Envolée du chômage et de l'endettement. Effondrement de l'immobilier. Les touristes qui fuient... L'Espagne traverse une crise qui, contrairement à ce qui se passe dans d'autres pays, n'est pas à la veille de prendre fin.

BBVA, la deuxième banque espagnole en importance, a concocté un remède peu ordinaire contre les maux causés par la récession.

 

Il y a environ une semaine, la Banque a proposé à certains de ses 30 000 employés de prendre congé... pour cinq ans.

S'il accepte l'offre, l'employé recevra 30% de son salaire et conservera sa couverture santé. La banque BBVA promet de le reprendre par la suite. Du jamais vu en Europe.

Si une telle proposition peut sembler attrayante pour certains, elle témoigne de la gravité de la récession en Espagne. Les entreprises sont prêtes à tout pour réduire leurs coûts. D'autres diront que cette mesure draconienne est une manoeuvre de la BBVA pour contourner les règles sévères que Madrid impose aux entreprises en matière de licenciement.

Quoi qu'il en soit, le pays de Don Quichotte lutte contre un ennemi féroce. L'Espagne a été frappée par la récession plus tôt et plus brutalement que la plupart de ses voisins. Or, le pays devrait en sortir plus tard que les autres, avance un nouveau rapport de la Commission européenne.

Endettés

Les derniers chiffres font état d'un taux de chômage de plus de 17% en Espagne, soit 4 millions de personnes sans emploi. Un chômeur sur cinq a moins de 25 ans, ce qui démoralise les jeunes, déplorent des groupes sociaux.

Et ce n'est pas fini. Des économistes prévoient que le chômage atteindra bientôt 20%, un sommet en Europe.

La récession espagnole s'annonce plus longue et plus sévère qu'ailleurs notamment parce que les consommateurs espagnols sont les plus endettés du Vieux Continent.

Les dettes des ménages (hypothèques et prêts personnels) correspondent à 70% de l'économie. Cela se compare à un taux de 45% pour l'ensemble de la zone euro, selon la Banque centrale européenne. Concrètement, chacun des 45 millions d'Espagnols traîne une dette personnelle de 18 000 (28 000$CAN).

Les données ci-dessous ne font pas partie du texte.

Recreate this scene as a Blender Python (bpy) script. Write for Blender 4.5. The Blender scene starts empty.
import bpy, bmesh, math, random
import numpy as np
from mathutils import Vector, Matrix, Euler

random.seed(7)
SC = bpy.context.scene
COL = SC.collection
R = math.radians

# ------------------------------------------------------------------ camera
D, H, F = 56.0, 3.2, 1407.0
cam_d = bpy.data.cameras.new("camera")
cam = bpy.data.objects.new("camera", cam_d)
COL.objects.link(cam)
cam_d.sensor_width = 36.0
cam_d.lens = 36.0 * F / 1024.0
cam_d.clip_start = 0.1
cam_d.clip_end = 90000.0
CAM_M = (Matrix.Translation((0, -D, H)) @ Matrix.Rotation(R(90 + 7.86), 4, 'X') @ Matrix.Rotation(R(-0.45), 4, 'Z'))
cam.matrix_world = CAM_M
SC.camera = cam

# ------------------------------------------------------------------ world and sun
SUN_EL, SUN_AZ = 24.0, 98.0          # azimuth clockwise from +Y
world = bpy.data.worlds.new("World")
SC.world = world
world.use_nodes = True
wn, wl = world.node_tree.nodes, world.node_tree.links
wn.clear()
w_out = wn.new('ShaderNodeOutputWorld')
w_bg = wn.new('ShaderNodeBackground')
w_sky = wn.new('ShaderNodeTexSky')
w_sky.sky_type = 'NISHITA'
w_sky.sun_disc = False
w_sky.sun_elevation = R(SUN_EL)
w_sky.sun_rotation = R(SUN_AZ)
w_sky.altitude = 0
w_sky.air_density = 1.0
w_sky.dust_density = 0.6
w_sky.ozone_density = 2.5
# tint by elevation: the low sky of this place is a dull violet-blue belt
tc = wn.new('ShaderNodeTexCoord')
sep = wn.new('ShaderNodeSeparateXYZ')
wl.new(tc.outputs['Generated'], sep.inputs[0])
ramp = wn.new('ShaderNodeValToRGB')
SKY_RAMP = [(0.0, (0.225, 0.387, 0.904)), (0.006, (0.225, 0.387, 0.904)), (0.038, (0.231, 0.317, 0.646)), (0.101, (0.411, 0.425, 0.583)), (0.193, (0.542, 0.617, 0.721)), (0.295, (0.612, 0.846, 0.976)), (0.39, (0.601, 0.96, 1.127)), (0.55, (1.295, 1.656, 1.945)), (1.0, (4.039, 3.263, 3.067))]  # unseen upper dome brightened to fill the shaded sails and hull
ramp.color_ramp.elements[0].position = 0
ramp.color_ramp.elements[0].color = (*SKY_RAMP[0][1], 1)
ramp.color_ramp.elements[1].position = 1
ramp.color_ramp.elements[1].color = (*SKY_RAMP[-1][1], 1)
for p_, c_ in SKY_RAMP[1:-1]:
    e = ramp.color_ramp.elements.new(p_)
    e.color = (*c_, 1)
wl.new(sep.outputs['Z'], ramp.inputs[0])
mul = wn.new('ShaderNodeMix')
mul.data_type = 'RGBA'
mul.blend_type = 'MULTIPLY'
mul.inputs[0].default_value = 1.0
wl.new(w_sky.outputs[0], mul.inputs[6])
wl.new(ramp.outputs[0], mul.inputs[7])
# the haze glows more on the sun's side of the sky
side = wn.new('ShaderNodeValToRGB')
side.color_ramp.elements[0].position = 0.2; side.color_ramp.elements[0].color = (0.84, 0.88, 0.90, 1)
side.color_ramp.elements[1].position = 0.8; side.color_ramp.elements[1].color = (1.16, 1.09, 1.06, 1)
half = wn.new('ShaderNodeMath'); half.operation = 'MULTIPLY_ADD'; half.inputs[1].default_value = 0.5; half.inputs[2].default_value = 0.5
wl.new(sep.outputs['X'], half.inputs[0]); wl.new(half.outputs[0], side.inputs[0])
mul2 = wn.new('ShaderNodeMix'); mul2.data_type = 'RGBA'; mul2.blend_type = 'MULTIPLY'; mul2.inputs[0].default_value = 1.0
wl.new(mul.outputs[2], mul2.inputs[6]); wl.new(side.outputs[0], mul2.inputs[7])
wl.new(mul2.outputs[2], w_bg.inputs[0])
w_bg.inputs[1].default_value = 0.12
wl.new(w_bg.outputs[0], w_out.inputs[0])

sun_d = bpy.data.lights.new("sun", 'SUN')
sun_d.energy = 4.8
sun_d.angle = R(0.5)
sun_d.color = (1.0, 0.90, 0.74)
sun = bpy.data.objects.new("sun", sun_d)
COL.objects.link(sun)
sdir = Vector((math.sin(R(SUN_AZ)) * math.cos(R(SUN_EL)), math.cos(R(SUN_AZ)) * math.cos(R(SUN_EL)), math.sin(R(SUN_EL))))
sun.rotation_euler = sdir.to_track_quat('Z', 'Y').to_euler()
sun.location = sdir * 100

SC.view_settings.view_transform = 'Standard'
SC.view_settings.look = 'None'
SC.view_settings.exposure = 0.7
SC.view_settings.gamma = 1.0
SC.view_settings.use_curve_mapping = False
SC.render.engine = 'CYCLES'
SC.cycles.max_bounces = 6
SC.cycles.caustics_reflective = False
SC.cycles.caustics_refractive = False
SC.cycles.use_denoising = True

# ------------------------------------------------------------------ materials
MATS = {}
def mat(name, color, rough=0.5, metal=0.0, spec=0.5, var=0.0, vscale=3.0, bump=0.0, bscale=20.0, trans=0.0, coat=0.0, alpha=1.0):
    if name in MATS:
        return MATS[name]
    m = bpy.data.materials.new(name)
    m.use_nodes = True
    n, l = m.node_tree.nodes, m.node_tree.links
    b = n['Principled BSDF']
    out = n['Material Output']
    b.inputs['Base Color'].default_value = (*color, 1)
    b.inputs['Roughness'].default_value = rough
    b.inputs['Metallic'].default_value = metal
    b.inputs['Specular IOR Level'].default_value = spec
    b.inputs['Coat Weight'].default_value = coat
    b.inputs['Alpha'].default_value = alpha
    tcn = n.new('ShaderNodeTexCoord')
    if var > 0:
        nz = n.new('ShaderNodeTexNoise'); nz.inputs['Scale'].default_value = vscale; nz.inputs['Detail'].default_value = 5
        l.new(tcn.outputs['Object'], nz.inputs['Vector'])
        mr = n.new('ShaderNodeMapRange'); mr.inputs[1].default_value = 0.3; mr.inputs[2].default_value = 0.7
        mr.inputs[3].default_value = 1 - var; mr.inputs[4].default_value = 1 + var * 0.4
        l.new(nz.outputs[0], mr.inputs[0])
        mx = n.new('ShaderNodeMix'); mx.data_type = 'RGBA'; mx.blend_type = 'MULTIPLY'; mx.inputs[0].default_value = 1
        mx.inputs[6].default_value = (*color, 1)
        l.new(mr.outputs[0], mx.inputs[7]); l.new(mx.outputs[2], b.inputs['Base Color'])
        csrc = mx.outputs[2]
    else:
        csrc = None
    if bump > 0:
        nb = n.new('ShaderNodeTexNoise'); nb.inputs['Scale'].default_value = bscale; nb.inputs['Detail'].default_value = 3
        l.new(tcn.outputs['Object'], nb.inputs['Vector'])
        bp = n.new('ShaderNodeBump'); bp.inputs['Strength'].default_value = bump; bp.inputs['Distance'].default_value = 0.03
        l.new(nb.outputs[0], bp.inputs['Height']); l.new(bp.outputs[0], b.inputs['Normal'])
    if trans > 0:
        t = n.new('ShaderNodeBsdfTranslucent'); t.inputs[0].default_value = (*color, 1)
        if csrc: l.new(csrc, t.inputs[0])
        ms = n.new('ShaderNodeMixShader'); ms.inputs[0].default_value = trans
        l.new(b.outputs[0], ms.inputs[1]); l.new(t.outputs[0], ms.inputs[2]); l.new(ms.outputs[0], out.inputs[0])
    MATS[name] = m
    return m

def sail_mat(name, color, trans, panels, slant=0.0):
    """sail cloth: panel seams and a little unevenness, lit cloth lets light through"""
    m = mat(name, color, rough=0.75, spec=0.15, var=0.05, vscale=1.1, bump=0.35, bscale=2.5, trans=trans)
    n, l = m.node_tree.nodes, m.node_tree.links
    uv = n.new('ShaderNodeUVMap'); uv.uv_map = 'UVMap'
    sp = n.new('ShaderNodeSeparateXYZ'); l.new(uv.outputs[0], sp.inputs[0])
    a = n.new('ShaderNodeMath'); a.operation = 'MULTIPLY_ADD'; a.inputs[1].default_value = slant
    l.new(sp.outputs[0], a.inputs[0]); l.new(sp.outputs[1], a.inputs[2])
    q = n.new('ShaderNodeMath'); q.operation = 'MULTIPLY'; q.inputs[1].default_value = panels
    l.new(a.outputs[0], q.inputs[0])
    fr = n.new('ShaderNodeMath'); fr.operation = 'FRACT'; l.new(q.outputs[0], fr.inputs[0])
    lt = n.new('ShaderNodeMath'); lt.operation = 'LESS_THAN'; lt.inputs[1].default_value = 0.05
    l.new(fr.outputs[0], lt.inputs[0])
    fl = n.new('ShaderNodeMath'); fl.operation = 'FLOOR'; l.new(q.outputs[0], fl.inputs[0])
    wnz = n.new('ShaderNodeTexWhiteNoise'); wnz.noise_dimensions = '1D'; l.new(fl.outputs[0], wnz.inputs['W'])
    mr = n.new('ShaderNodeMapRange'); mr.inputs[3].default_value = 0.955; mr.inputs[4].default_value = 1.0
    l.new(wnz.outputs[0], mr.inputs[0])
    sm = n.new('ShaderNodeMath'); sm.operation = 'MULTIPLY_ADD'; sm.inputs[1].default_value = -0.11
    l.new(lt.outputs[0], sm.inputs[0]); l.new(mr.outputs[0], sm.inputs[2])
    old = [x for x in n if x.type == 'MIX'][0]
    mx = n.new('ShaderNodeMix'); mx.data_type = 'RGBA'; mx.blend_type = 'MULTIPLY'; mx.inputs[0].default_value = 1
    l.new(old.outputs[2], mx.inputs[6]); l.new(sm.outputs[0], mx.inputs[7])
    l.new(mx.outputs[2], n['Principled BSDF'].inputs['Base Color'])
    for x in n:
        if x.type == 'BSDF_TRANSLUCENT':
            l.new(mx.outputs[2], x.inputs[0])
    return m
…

Pourtant, la croissance espagnole a été l'une des plus rapides d'Europe pendant une décennie, grâce surtout à l'immobilier. Mais lorsque la crise financière a frappé, l'atterrissage a été brutal dans ce pays où la construction contribuait à la création d'un emploi sur cinq au début des années 2000.

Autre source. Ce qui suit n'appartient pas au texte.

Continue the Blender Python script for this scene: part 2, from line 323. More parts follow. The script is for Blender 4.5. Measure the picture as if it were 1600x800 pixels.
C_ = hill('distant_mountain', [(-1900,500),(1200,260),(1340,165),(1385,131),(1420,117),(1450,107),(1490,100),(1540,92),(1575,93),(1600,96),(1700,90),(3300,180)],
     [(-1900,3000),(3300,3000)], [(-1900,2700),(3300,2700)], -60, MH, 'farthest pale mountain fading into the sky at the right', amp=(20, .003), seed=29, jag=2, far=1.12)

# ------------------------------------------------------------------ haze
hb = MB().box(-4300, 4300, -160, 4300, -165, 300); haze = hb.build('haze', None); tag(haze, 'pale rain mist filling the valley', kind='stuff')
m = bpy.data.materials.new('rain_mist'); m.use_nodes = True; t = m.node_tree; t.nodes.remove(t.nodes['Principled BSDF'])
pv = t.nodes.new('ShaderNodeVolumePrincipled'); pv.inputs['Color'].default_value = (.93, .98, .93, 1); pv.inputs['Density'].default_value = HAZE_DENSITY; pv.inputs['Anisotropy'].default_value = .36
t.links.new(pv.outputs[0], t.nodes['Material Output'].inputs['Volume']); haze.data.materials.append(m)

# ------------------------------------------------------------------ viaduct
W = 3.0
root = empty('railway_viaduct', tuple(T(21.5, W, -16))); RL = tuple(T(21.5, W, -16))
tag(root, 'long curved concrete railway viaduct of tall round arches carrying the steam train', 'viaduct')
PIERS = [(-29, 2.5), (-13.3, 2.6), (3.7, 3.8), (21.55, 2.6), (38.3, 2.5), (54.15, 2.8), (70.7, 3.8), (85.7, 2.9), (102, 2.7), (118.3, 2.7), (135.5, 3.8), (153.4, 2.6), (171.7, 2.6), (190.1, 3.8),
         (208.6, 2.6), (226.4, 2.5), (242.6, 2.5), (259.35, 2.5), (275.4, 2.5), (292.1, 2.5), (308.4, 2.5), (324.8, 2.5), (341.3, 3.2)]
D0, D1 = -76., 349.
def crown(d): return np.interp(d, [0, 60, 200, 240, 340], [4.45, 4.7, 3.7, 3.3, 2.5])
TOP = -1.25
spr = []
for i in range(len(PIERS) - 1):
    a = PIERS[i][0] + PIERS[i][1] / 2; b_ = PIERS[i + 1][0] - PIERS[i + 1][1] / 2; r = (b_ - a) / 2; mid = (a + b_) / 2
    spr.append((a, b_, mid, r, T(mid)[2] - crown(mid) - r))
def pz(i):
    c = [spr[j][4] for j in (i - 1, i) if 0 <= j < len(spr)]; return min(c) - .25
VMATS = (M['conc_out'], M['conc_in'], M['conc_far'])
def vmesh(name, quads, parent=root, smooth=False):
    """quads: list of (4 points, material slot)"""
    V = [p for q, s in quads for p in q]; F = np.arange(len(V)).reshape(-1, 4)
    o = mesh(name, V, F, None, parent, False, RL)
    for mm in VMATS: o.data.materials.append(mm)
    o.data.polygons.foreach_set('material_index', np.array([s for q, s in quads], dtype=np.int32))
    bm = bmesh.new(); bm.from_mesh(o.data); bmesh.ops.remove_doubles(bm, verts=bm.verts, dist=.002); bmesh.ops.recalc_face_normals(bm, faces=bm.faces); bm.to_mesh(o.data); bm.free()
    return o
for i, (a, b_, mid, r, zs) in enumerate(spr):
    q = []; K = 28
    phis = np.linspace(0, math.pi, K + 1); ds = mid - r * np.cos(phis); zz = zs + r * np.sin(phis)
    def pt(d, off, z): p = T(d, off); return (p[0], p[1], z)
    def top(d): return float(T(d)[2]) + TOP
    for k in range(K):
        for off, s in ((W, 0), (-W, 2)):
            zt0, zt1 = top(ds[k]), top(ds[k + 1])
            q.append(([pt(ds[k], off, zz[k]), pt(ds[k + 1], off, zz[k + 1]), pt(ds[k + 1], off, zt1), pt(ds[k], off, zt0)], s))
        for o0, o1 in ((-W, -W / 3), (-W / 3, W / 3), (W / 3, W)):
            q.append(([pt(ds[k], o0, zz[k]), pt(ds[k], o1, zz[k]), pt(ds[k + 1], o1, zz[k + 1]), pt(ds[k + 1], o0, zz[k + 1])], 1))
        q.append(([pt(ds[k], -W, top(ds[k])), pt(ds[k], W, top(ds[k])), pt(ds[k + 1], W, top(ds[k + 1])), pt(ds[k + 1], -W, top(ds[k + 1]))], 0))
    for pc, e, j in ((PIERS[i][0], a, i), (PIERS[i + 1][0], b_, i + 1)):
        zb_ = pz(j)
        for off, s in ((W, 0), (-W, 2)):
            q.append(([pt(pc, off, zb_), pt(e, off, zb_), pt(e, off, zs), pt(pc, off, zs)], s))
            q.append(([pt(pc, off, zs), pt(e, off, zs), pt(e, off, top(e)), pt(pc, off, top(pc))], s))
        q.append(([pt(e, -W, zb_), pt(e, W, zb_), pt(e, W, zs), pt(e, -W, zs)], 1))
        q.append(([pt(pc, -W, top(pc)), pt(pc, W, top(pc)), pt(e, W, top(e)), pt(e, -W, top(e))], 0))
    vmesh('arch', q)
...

Au pic du boom immobilier, le PIB augmentait de près de 4% par an. Aujourd'hui, l'Espagne voit son économie se contracter au rythme annuel de plus de 3%.

Déflation

Avec le chômage et les dettes qui s'accumulent, le moteur immobilier n'est donc pas à la veille de redémarrer, contrairement à d'autres pays, dont le Royaume-Uni, où l'on croit avoir touché le fond dans ce secteur.

Le prix des logements en Espagne devrait chuter de près de 30% d'ici à la fin de 2011, estime la banque BBVA. La remontée des prix devra donc attendre deux ou trois ans.

Et le pays de la Costa del Sol et des vins rioja ne peut compter sur l'aide des touristes.

Deuxième destination touristique mondiale après la France, l'Espagne doit s'attendre à une baisse des visiteurs de 10% cet été, affirme le gouvernement.

L'industrie touristique de même que les exportateurs ne peuvent profiter d'une monnaie plus faible pour requinquer les affaires à l'étranger. Car l'euro résiste bien à la tempête. Il s'est même apprécié face au billet vert américain et à la livre sterling.

C'est pourquoi bon nombre des 200 000 Anglais qui possèdent une maison en Espagne ont mis en vente leur propriété, rapportait récemment le Financial Times. Plusieurs «Brits» à la retraite rentrent chez eux pour de bon, préférant la pluie froide de Londres au taux de change brûlant de l'outre-Manche.

En outre, la force de l'euro paralyse le secteur industriel, qui n'est plus aussi concurrentiel. La seule chose qui relancera l'économie «est une baisse prolongée des prix et des salaires», affirme Luis Garicano, professeur à la London School of Economics. Déprimant.

Somme toute, le ciel espagnol est bien sombre, ces temps-ci.

«L'Espagne est différente», affirmait jadis le régime franquiste pour attirer les touristes sur la péninsule.

Aujourd'hui, on peut dire la même chose, mais pas pour les bonnes raisons. Car la Commission européenne prévoit que les Espagnols ne sortiront pas de la récession avant 2011, soit un an ou deux plus tard que ses voisins.